23 mars 2023, Seneffe
42 ans. Père de 2 enfants de 4 et 12 ans. Abattu par balles après une course poursuite : décédé
À ce stade, voici ce que l’on sait avant enquête approfondie :
- La police a mis les petits plats dans les grands pour le poursuivre et l’arrêter, au moins 3 voitures
- « Il roulait à 20-30km/h et il avait mis son clignoteur » d’après sa belle-sœur Maureen, qui a assisté à une partie de la poursuite
- Imed connaissait bien sa cité : il a tourné dans cette impasse, pourquoi sinon parce qu’il savait que c’était le moment de se rendre ?
- Ouafah et son amie, si elles n’ont pas assisté aux tirs, sont arrivées au coin de l’impasse juste au moment où Imed s’écroulait mort de la voiture. Elles ont toutes deux entendu la rafale de détonations, mais pas de sommations.
- Les coups de feu ont commencé très peu de temps après qu’Imed se soit engagé dans l’impasse, l’action n’aura duré que 3-4 secondes.
- Les policiers ont tiré plusieurs balles (cinq impacts de balles sur la voiture) sur Imed, et non sur les pneus, alors que sa voiture était arrêtée : ils n’essayaient donc pas de stopper le véhicule, qui ne pouvait fuir puisque des combis bloquaient l’entrée de l’impasse.

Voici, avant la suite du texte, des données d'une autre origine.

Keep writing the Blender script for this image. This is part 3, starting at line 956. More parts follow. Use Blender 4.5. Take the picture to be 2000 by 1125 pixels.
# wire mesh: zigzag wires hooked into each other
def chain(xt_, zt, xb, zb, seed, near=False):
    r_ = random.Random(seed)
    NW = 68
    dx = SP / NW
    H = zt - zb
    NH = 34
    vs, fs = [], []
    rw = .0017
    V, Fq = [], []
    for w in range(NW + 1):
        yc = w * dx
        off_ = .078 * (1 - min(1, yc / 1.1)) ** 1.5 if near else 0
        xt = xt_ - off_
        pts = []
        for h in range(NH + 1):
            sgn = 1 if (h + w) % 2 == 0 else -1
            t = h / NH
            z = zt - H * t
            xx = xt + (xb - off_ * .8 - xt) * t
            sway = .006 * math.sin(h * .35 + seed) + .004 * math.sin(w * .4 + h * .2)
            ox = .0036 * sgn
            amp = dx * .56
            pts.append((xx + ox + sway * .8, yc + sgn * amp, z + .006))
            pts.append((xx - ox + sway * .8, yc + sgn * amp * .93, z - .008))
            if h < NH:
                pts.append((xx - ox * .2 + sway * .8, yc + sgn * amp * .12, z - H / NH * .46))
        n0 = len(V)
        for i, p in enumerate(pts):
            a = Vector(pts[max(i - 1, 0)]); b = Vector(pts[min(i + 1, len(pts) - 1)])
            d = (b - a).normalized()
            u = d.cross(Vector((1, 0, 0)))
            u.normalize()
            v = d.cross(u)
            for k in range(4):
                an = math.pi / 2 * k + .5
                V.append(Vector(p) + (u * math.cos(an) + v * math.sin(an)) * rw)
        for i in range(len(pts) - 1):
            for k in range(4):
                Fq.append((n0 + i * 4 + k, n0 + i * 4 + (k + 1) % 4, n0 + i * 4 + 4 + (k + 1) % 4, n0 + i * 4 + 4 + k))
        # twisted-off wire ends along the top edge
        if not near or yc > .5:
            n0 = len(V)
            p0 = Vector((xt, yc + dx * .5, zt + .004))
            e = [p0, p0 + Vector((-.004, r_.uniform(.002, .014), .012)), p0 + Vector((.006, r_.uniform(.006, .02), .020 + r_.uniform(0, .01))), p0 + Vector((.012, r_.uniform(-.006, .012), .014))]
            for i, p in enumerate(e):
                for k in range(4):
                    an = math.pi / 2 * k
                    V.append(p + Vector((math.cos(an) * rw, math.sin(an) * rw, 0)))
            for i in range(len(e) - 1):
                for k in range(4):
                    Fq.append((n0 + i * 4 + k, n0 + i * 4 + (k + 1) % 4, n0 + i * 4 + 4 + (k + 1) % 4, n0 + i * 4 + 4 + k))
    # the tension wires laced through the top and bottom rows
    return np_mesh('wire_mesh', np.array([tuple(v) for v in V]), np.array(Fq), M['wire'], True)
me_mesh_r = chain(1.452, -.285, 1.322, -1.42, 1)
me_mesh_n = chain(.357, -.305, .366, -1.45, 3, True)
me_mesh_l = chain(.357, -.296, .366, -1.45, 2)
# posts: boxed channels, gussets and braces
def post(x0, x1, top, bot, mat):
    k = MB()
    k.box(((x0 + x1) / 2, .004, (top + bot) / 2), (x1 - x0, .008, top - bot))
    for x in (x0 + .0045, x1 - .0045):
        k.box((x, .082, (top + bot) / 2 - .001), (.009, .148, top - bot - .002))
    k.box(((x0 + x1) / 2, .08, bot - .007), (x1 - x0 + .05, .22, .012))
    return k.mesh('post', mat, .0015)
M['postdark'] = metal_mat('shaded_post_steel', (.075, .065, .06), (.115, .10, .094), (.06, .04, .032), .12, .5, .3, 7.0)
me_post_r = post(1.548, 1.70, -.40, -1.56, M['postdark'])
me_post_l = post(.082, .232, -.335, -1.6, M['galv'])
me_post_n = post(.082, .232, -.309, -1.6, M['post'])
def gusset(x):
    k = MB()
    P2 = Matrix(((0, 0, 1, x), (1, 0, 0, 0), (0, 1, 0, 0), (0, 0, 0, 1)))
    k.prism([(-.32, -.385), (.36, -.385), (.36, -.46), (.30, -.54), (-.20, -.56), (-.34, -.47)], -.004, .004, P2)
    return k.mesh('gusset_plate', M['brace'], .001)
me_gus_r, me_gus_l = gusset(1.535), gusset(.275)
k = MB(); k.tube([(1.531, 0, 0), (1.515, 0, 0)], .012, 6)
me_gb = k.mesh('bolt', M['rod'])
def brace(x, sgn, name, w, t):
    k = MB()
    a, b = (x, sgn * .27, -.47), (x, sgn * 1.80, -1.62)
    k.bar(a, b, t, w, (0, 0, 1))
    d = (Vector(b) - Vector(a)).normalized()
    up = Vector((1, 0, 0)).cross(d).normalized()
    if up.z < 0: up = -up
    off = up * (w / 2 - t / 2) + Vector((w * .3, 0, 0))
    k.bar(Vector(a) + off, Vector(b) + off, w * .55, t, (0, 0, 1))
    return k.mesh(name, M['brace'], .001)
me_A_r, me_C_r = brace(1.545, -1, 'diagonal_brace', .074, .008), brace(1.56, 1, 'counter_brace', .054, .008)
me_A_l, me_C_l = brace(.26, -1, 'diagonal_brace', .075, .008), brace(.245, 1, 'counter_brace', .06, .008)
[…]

- Une tentative de porter secours à Imed a été repoussée par la police.
- Les policiers mettront près de 10 minutes à tenter de ranimer Imed, après avoir mis en place le périmètre de sécurité
- Arrivés sur les lieux, les services de secours n’ont pas réussi à réanimer Imed, qui a succombé à ses blessures.
- Sa passagère n’aurait pas été blessée, bien qu’un témoin affirme le contraire. Elle aurait confirmé qu’il n’y avait aucune arme dans la voiture, et que la voiture était arrêtée au moment des tirs. Un témoignage crucial ? Doit-on redouter des pressions policières sur un témoin particulièrement vulnérable ?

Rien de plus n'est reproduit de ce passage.